Each dollar invested in climate adaptation and resilience yielded more than $10 dollars in benefits over the course of a decade, according to the World Resources Institute.

The nonprofit calculated the returns from 320 such investments totaling $133 billion, and found potential returns of $1.4 trillion, for an average annual return of 27%. The projects spanned Bangladesh, Brazil, China, Colombia, Ethiopia, Ghana, India, Kenya, Senegal, South Africa, Uzbekistan and Vietnam. 

The highest returns came from health projects, which had an annual rate of return of 78.5%. By reducing climate-related health risks such as malaria and dengue fever in flood prone areas, such investments generate returns in the form of lives saved, more economic participation and reduced healthcare costs.

The high returns from health projects  “is not surprising since the value of avoided losses, measured in terms of mortality and morbidity is very high,” write the authors of the report, “A Triple Dividend Approach.” 

The triple dividend refers to risk reduction from losses avoided due to climate disasters, economic growth from job creation, improved yields and overall social and environmental health that encompasses health and biodiversity improvement. 

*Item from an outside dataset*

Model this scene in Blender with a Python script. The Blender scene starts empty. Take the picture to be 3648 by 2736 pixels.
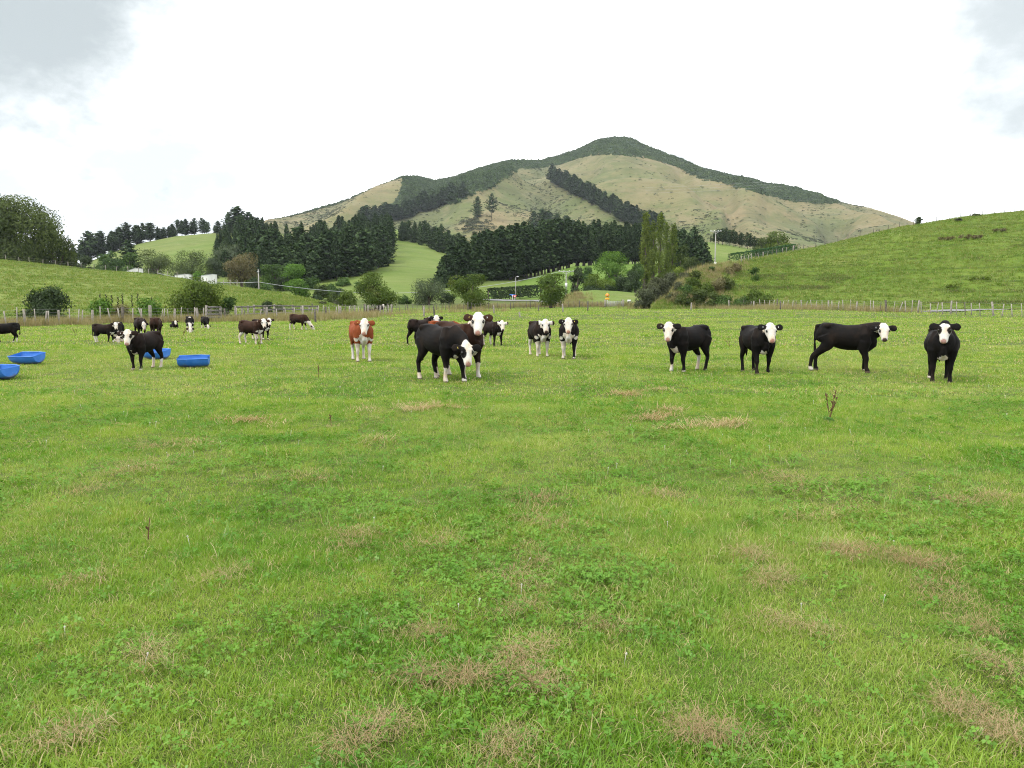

The Kenya Water, Sanitation and Hygiene Program, for example, was launched with a total project cost of $458 million to provide climate-resilient water and sanitation services. The WRI  estimated the project to have a net present value of $2.57 billion. 

In Bangladesh, the $129 million Weather and Climate Services Regional Project, funded by the  World Bank, had a net present value of $414 million. The project aims to strengthen the ability to deliver reliable weather, water, and climate information in the flood-prone country. 

Resilient infrastructure 

The dividends from economic growth and social and environmental health are double the value of the avoided losses, the report said. That means “the viability of many adaptation investments does not depend on the anticipated disaster occurring.” 

For instance, the Hubei Yichang Rural Green Development Project supported by a $200 million loan from the Asian Development Bank aims to modernize rural agriculture with efficient irrigation and agricultural waste and water treatment systems. WRI estimates that the project has a net present value of $288 million, with $165 million in savings on water use and $3.3 billion in increased agricultural productivity. 

“Improvements in climate-smart agricultural practices and infrastructure, as well

as agricultural waste and water treatment systems can result in significantly increased productivity, far outstripping the cost of the initial investment by an order of magnitude,” the report says. The report estimated the net present value of the project, funded by the Asian Development Bank, at $289 million, nearly twice the size of the original investment. 

In South Africa, the C40 Cities Finance Facility supported Transformative Riverine Management in the eThekwini Municipal Area. The nature-based solution aims to tackle flooding in the region, alongside creating jobs and improving transportation. WRI places its net present value at $2 billion, nearly six times its original cost.